Romberg calls UM the “most diabolical program ever assembled.” Rolle calls UM “the real inventors of swag.”
### Corben and Spellman interviewed 22 people, with Vilma, Williams, Phillips, Olsen and Davis among the most compelling subjects. Arkansas did not respond to Corben’s multiple requests to interview Shannon.
Corben said he would have liked to interview Shapiro but Shapiro’s attorney, Maria Elena Perez, said they could not because Shapiro’s email privileges were revoked at the time, and Corben said he wasn’t permitted to do on-camera interviews because of federal prison restrictions.
UM refused to allow Corben to interview anyone he requested –-- Golden, president Donna Shalala, offensive line coach Art Kehoe or strength and conditioning coach Andreu Swasey.
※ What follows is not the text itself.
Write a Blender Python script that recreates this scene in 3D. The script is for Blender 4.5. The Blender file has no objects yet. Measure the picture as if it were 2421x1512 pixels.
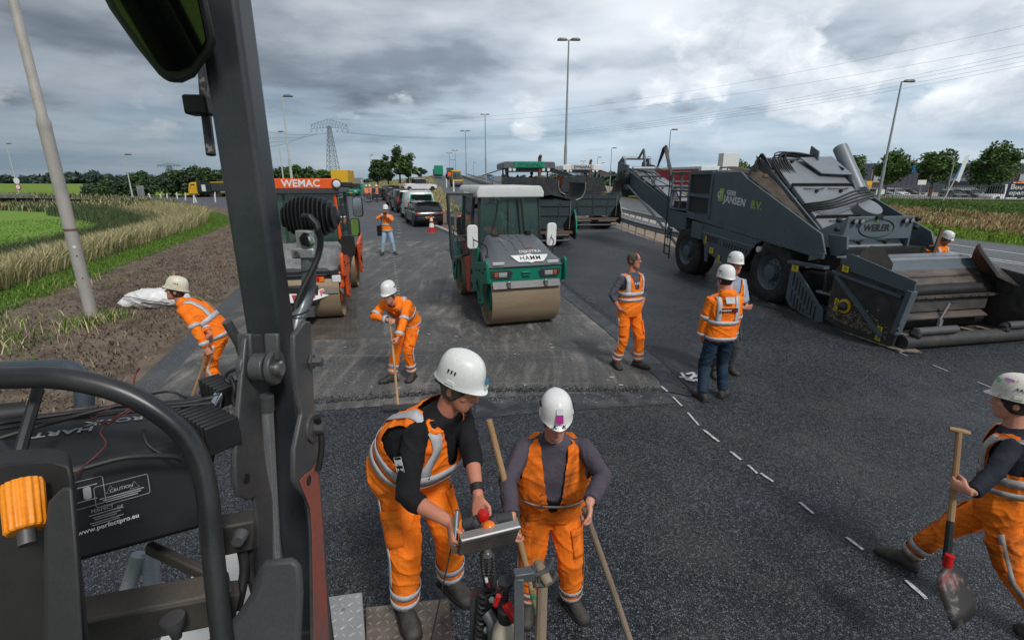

But ultimately, “that didn’t matter,” Corben said.
### The film, like the first, has no narrator. Besides comments from former players and coaches, we hear clips from old press conferences and interviews and sound bites from broadcasters, plus fresh perspective from Dan Le Batard.
### After “The U” aired in 2009 and became ESPN’s most-watched documentary at the time, Corben twice pitched a sequel. ESPN declined but came back to him early this year with an offer.
Filming didn’t start until May, and the turnaround time (less than seven months) was much shorter than the year and a half spent crafting the first one.
"The fact we always wanted to do it and to come back with this opportunity is amazing and really gratifying,” Corben said. “It’s the first 30 for 30 sequel. I hope we make it a trilogy.”